I expected more than I got from Exit Through the Gift Shop (2010, MC-85), the “prankumentary” by and/or about the famous British street artist Banksy.  Frankly I didn’t get the joke.  The collateral presence of Shepard Fairey makes for an obvious comparison with Beautiful Losers, another film about the graffiti aesthetic, which I found more satisfying.  Controversy still rages over whether this Banksy film is a doc or a con, a setup or a brilliantly witty reversal, in which the filmmaker becomes the subject and vice versa.  To me it’s all much ado about nothing.

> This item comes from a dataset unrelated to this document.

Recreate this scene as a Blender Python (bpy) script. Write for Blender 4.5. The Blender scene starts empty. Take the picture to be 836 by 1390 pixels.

On the other hand, I had no expectations for Genius Within: The Inner Life of Glenn Gould (2010, MC-73) and did not bother to record its “American Masters” presentation on PBS, but I happened to turn on the TV in the middle of its broadcast and was soon engrossed, so I recorded a rerun and watched it from the beginning.  Peter Raymond and Michele Hozer’s documentary takes a more traditional approach to the piano prodigy than 32 Short Films About Glenn Gould (which I will now have to watch again), but with plenty of archival footage and subsequent interviews, it offers a compelling portrait of a strange but engaging genius.

So pleased with Every Little Step, I was moved to watch other terpsichorean documentaries.  The Last Dance (2002, MC-66) is about a collaboration between Pilobolus Dance Theater and Maurice Sendak, an unlikely combination that follows a fascinating joint process of creation.  Sendak is of course a compelling character in his own right (see Tell Them Anything You Want – no, I mean it, you really should see the documentary portrait made by Spike Jonze at the same time he directed the feature adaptation of Where the Wild Things Are), and Pilobolus is an eye-opening improvisational dance group that lasted for more than thirty years as the original dancers became directors and recruited a new troupe of exceptionally lithe and inventive dancers.  Sometime tense, sometimes ecstatic, the collaboration is enthralling to watch, though the concluding passages from the finished piece seemed draggy by comparison.  Sendak is determined to make a piece about the experience of children in the Holocaust, while at least one of the Pilobolus directors wants to make the dance simply about movement.  But through the raw material of the astounding flexibility of the dancers’ bodies, they reach some sort of accord in Mirra Bank’s effective film.